Печальные мысли о состоянии современной литературы приходят в голову очень многим. Едва ли для кого-нибудь составляет секрет то обстоятельство, что мы переживаем кризис. Обольщаться и провозглашать то или иное произведение гениальным приходит в голову только желторотым птенцам нашей критики. С критикой дело обстоит также неблагополучно.
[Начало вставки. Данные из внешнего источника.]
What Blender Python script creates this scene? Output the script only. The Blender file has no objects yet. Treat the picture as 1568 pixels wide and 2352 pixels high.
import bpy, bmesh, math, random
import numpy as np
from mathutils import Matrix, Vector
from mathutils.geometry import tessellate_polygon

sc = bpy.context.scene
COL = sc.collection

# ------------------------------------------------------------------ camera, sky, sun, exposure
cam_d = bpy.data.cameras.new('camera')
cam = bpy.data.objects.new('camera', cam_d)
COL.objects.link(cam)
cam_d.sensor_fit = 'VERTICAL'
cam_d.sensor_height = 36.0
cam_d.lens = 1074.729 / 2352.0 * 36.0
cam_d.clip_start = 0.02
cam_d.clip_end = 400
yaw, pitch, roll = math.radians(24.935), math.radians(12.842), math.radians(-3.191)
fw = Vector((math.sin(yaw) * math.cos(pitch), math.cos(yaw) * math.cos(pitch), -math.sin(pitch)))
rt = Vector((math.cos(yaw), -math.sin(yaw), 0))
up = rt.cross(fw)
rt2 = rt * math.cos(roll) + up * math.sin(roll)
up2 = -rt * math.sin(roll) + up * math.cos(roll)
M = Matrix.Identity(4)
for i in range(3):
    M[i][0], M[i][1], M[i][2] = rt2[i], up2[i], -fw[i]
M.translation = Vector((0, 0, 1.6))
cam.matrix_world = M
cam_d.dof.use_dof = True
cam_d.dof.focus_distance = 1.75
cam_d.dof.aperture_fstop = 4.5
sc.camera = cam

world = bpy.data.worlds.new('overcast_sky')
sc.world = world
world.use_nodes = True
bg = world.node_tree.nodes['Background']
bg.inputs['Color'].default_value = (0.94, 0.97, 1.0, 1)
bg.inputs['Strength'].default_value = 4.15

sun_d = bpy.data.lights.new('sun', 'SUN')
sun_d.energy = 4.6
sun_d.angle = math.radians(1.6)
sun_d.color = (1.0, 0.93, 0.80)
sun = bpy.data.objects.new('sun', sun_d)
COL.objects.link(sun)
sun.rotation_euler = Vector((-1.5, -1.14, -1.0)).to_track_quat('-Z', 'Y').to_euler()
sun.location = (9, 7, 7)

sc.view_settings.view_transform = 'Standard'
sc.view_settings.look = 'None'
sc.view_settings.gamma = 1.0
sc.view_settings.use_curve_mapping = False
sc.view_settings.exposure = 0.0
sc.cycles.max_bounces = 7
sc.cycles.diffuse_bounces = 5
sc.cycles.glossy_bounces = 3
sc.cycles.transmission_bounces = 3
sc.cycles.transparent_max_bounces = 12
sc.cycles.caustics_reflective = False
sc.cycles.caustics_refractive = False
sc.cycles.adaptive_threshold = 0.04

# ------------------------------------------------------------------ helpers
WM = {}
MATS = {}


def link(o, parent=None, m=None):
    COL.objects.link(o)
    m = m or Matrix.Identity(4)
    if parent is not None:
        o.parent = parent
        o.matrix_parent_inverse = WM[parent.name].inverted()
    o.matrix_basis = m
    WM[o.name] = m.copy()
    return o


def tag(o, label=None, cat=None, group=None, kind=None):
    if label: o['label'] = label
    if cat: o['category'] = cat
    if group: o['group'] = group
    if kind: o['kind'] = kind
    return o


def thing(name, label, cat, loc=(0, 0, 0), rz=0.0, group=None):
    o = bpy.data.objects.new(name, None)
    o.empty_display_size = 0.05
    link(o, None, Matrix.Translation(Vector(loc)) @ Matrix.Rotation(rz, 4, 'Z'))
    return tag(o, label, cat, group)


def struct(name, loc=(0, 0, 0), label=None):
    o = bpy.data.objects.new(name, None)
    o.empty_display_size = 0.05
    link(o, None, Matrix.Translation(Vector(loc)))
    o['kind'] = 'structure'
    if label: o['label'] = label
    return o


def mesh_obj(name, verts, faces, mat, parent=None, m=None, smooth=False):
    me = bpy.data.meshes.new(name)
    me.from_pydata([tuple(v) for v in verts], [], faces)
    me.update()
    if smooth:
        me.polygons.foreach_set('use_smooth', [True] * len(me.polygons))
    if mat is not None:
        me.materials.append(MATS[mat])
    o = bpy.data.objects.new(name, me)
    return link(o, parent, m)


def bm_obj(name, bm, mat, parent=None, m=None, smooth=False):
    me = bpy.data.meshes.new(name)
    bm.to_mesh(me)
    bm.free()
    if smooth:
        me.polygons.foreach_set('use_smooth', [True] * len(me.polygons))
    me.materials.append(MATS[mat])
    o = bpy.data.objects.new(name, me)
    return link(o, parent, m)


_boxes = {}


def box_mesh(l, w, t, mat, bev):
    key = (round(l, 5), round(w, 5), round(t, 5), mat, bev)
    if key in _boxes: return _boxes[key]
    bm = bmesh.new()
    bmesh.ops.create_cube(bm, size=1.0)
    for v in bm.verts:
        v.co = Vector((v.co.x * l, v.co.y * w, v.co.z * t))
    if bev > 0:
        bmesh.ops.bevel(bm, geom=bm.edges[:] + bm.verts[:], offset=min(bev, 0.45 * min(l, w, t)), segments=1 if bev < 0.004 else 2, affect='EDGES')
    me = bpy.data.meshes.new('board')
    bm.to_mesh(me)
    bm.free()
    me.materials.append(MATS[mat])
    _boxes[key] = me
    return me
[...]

Удел ее – брюзжать, что-то зачем-то признавать и что-то зачем-то отвергать – очень часто случайно, без всякой почвы под ногами и без всякой литературной перспективы. Вследствие этого получается явление очень нежелательное – критика с предвзятых точек зрения, с точек зрения принадлежности писателя к тому или иному лагерю. Приведу примеры. Вот уже год как занимает видное место среди петербургских критиков Корней Чуковский. Его чуткости и талантливости, едкости его пера – отрицать, я думаю, нельзя. Правда, стиль его грешит порой газетной легкостью, и можно было бы поставить ему в упрек один специальный вопрос, которым он занимался: «бальмонтовский вопрос»; но так давно в «Весах» специальностью Чуковского было развенчивание Бальмонта как переводчика Шелли и Уитмана; я не имею никаких данных для того, чтобы сомневаться в верности филологических изысканий и сличений текстов, которые были предприняты Чуковским; для меня существует только один неоспоримый факт: небольшая статья Бальмонта об Уитмане и несколько переводов, помещенных им в той же статье («Весы» – июль 1904 г.), запоминаются очень ярко – гораздо ярче, чем многие переводы и статьи самого Чуковского об Уитмане (все не решаюсь повторить имени: Бальмонт пишет «Уольт», Чуковский долго спорил, что надо произносить «Уот», а Вячеслав Иванов, наперекор всем, пишет «Уолт»). Допускаю, что и переводы Чуковского ближе к подлиннику, чем переводы Бальмонта, допускаю, что и облик Уитмана Чуковский передает вернее, чем Бальмонт, но факт остается фактом: переводы Бальмонта (хотя бы и далекие) сделаны поэтом, облик Уитмана, хотя бы и придуманный, придуман поэтом; если это и обман – то «обман возвышающий», а изыскания и переводы Чуковского склоняются к «низким истинам».
Но вопрос об Уитмане – вопрос частный. Я хотел сказать только о критике Чуковского и притом только то, что эта талантливая критика не имеет под собой почвы; так, например: почему г. Чуковский так усердно разносил «Жизнь Человека» и вслед за тем так превознес «Иуду Искариота» и других, в котором увидал почему-то «мироборчество», и, кстати, по этому поводу разругал «богоборчество» (см. «Речь», N 147). Не говоря уже о случайности этого «мироборчества», – разве может быть, чтобы один и тот же писатель, находясь в одном и том же периоде своего развития, и в очень короткий промежуток времени, мог написать произведение чрезвычайное и произведение из рук вон плохое? Что-то здесь не так; лучше уж быть последовательным до конца, называть Андреева «величайшим хвастуном в России», как сделал это внезапно и, надеюсь, случайно глубокоуважаемый В. В. Розанов (в июльском «Новом Времени»), основываясь на тех же нелепых знаньевских бланках (о праве собственности и г. Ладыженском), на которых основывался недавно и сам г. Чуковский. Но бланки – бланками, они налепляются одинаково на Горького и Андреева, Чирикова и Скитальца, скоро, пожалуй, будут налепляться и на Евреинова: а Горький или Андреев – при чем тут? Вот у Чуковского есть тенденция – ухватиться за «бланк» или за какую-нибудь одну мысль. Для него это – хвост, за который он тащит всех писателей, потом бросит этот хвост и ухватится за другой; Андреева вытащил за хвост «мироборчества», а в ненавистные критику «богоборцы» попали тут же Городецкий, Вяч. Иванов, Зиновьева-Аннибал и Осип Дымов. Потом потянул за хвост «короткомыслия» («Речь», N 170) и «вытянул» Айхенвальда и Анненского. Потом заговорил о «мозаичности» в русской литературе, о гибели фанатизма («Речь», N 177) и перечислил большевиков, «Ниву», «Русское Знамя», «Русское Богатство», Рукавишникова, Меньшикова, Розанова, П. Я… Это ли не «мозаика»? Мне кажется, у самого г. Чуковского нет одной «длинной фанатической мысли», и потому он всех тянет за разные хвосты и совсем не хочет постараться объединить литературные явления так или иначе, найти двигательный нерв современной литературы. А впрочем, едва ли у кого-нибудь из нас есть действительно твердая почва под ногами, настолько, например, твердая, как у Буренина.